PROBLEM DETAILS:
Will you return, word for word, only the lines from the top of the data below down to and including the one with "return v - np.floor(v)"?

DATASET SECTION:
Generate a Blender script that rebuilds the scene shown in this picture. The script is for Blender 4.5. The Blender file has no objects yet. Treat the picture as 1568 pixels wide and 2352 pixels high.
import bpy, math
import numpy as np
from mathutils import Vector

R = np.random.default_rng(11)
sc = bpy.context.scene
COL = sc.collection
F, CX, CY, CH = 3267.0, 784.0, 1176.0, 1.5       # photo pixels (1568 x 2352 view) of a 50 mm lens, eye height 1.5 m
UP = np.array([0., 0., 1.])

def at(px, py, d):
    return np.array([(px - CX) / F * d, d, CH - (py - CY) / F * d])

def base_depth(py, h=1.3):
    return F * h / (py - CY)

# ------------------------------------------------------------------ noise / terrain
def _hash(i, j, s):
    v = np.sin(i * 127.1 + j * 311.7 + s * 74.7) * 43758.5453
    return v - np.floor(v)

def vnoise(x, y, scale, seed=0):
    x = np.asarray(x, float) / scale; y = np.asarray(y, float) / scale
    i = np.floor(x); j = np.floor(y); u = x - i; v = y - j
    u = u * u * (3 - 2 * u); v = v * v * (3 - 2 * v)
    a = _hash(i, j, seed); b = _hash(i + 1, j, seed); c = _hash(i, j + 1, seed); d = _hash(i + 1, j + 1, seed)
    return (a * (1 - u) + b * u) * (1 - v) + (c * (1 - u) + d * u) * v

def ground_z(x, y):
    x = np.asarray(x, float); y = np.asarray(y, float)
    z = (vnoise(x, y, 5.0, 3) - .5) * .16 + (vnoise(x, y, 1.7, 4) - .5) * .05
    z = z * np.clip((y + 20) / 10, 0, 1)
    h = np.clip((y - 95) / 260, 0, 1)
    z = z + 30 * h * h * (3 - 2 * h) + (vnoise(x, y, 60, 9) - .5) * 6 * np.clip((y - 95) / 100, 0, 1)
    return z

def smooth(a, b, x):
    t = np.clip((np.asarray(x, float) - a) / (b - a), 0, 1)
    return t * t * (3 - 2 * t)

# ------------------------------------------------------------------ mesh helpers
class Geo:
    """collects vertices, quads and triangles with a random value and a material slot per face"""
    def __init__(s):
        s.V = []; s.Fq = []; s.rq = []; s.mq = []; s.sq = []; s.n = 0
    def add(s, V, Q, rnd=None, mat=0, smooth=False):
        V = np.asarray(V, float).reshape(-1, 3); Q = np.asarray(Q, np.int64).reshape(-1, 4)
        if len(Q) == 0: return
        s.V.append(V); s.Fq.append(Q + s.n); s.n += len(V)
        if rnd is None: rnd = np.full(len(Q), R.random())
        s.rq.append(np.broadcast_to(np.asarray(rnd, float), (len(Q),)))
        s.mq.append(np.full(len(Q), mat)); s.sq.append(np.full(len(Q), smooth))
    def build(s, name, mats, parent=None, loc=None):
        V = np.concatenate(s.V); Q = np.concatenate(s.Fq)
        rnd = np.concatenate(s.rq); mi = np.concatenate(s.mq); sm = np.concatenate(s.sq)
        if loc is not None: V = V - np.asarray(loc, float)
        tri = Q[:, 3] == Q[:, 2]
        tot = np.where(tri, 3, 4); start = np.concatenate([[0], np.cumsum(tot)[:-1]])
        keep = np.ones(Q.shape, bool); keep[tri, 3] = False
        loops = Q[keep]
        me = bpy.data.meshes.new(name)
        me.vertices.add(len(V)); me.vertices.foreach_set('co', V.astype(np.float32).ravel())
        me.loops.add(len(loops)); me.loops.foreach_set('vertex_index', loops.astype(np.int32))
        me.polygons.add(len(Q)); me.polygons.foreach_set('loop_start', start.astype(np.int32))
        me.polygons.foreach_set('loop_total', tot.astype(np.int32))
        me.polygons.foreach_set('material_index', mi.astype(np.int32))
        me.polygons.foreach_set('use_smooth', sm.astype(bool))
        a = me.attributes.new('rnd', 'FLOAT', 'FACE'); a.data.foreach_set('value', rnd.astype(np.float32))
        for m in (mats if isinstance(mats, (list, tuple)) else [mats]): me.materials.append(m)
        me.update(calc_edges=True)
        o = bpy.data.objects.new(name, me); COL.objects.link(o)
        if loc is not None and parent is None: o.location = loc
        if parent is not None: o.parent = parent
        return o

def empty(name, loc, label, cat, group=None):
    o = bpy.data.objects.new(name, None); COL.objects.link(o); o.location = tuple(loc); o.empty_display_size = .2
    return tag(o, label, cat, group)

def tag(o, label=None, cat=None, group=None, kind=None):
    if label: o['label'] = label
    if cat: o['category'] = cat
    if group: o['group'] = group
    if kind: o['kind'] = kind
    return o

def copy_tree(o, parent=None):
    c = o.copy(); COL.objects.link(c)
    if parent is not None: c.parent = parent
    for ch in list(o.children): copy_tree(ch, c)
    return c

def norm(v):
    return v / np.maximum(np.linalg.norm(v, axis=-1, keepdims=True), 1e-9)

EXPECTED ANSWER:
Generate a Blender script that rebuilds the scene shown in this picture. The script is for Blender 4.5. The Blender file has no objects yet. Treat the picture as 1568 pixels wide and 2352 pixels high.
import bpy, math
import numpy as np
from mathutils import Vector

R = np.random.default_rng(11)
sc = bpy.context.scene
COL = sc.collection
F, CX, CY, CH = 3267.0, 784.0, 1176.0, 1.5       # photo pixels (1568 x 2352 view) of a 50 mm lens, eye height 1.5 m
UP = np.array([0., 0., 1.])

def at(px, py, d):
    return np.array([(px - CX) / F * d, d, CH - (py - CY) / F * d])

def base_depth(py, h=1.3):
    return F * h / (py - CY)

# ------------------------------------------------------------------ noise / terrain
def _hash(i, j, s):
    v = np.sin(i * 127.1 + j * 311.7 + s * 74.7) * 43758.5453
    return v - np.floor(v)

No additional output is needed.